Night Raiders “Waseese” (Brooklyn Letexier-Hart) and “Niska” (Elle-Máijá Tailfeathers) in 'Night Raiders', directed by Danis Goulet

NIGHT RAIDERS (Danis Goulet). 101 minutes. Some subtitles. Now playing in theatres. Rating: NNNNN

Night Raiders is science fiction in the same way that Peter Watkins’s Punishment Park and Margaret Atwood’s The Handmaid’s Tale are science fiction, which is to say that if one is completely unaware of the world outside one’s window, one might be able to fool oneself into believing these are works of preposterous speculation. But if you follow the news, you know there’s nothing here that isn’t queasily possible. To quote another sci-fi parable: all of this has happened before, and all of this will happen again.

Danis Goulet’s measured, devastating first feature is set about a quarter-century in the future, in a Canada under military occupation from a nation identified only as “the southern state.” It’s a dystopian thriller told through an existing Indigenous lens.

Night Raiders takes place in a militarized border city, where a Cree woman named Niska (Elle-Máijá Tailfeathers) races to rescue her daughter Waseese (Brooklyn Letexier-Hart) from a draconian State Academy, before the girl can be fully remade into an obedient servant of the occupying force.

Any resemblance to Canadian history is entirely intentional, but Goulet doesn’t stop there, fixing her residential-school allegory in an efficient and entirely convincing dystopia that might as well be happening right now. The film was shot in the fall of 2019, but its focus on Indigenous characters pulling their shattered culture back together and looking for a way forward is awfully relevant to the current moment … as are the scenes of characters masking up to avoid a plague running through their community.
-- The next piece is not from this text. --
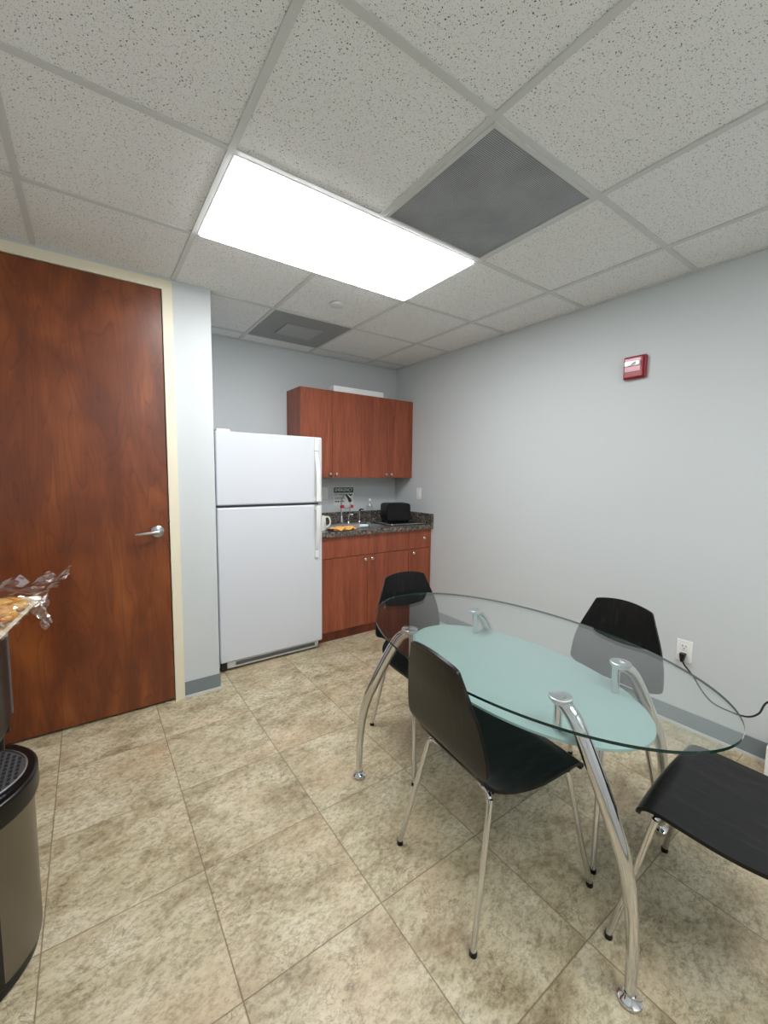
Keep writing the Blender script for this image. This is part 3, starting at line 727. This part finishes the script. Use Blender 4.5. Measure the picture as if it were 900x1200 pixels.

But as eerily prescient as it may be, Night Raiders functions perfectly well on its own terms. It’s a crisp, unsentimental thriller about a woman on a mission, and the community that forms around her for its own reasons. A band of freedom fighters – most of them Indigenous, and one of whom is played by The Body Remembers’ Violet Nelson – embraces her as a prophecized saviour who’ll put an end to the southern occupation and deliver their people to freedom. Niska doesn’t believe them, but she’s willing to accept their help if it gives her a better shot at liberating Waseese. And the raid is underway.

Tailfeathers follows her remarkable work in The Body Remembers When The World Broke Open with another thoroughly felt performance: with minimal dialogue, she shows us how Niska has abandoned her culture along with her optimism. She left everything behind years earlier and fled north to keep Waseese out of the hands of the invaders, returning only to save her daughter’s life. Even as Niska becomes part of her new community, Tailfeathers lets us see how hard it is for our hero to access the parts of herself she’s repressed for so long.

I won’t be the only critic to make comparisons to Alfonso Cuarón’s brilliant Children Of Men, but that’s because the comparison stands: Goulet is working with a similar grimy, functional aesthetic, though she uses it for her own ends, and Tailfeathers’s Niska has the same reluctant-hero energy as Clive Owen’s Theo, quietly furious that the world won’t just let her be miserable in peace, but willing to do whatever it takes to secure a future for those coming up after her.

But all that said, Night Raiders isn’t just an echo of Cuarón’s masterwork; it’s very much its own thing, folding Canada’s past and possible future together to create a film that feels utterly of the moment. It’s a hell of a debut, and I am very, very excited to see how Goulet follows it.